Ces différents ingrédients font mouche : +13% de fréquentation en un an, la captation d’une clientèle qui fait parfois plus de 200km pour venir, +50% de chiffre d’affaires, un panier moyen de dépenses de 69€ et une durée de visite moyenne de 56 minutes. « On a doublé le chiffre d’affaires depuis 2019 » claironnent même la directrice Charline Bourgeon et l’un des responsables d’Apsys Julien Bossard (sans communiquer plus de chiffres sur ce CA, ni d’ailleurs sur le montant des loyers, réputé très élevé).

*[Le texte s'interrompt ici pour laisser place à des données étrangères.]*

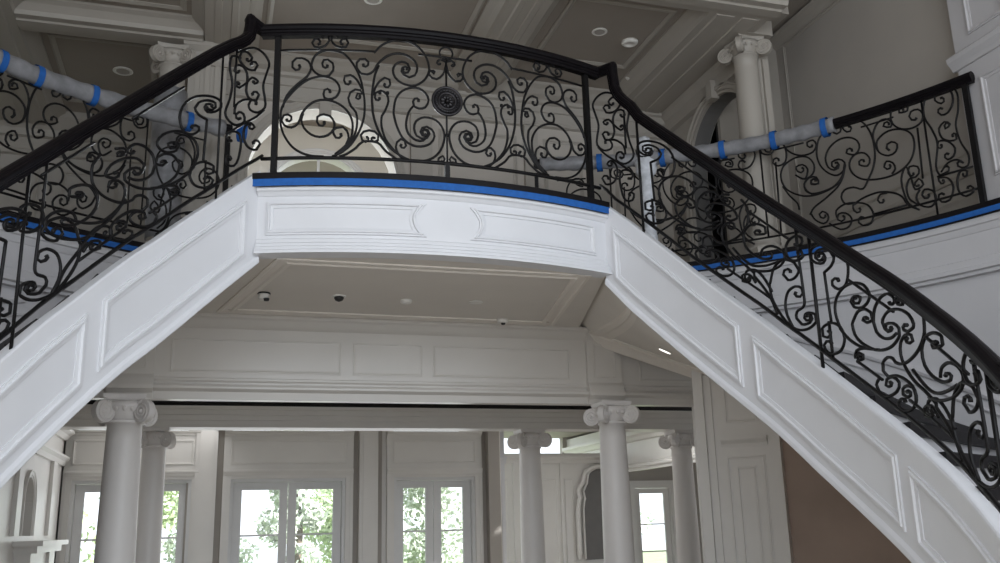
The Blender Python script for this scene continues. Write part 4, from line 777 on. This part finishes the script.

Le business modèle semble donc réussi, même si dans le commerce rien n’est jamais éternellement acquis. Après tout, il a bien fallu plus d’une décennie pour que L’Heure Tranquille décolle. Avec des paradoxes : la direction est aussi fière d’avoir récemment obtenu un label environnemental que d’accueillir Primark… l’une des enseignes les plus critiquées pour son impact écologique. « Qui sommes-nous pour juger ? » répond simplement Apsys quand on évoque le sujet. Le sous-texte est clair. D’ailleurs, même la mairie écologiste avait œuvré pour l’installation d’une telle marque. Une municipalité qui semble en bons termes avec la direction :
« On travaille main dans la main, notre offre est complémentaire à celle du centre-ville » Et même si ce n’est pas directement L’Heure Tranquille, elle prochainement s’enrichir juste en face avec l’arrivée des commerces de proximité voulus par la ville (boulangerie, fleuriste, primeur, bar-brasserie). Après l’échec d’un marché, le quartier compte beaucoup sur ce nouveau projet. Nul doute que les centres de la périphérie observent tout cela avec une grande attention et chercheront à répliquer.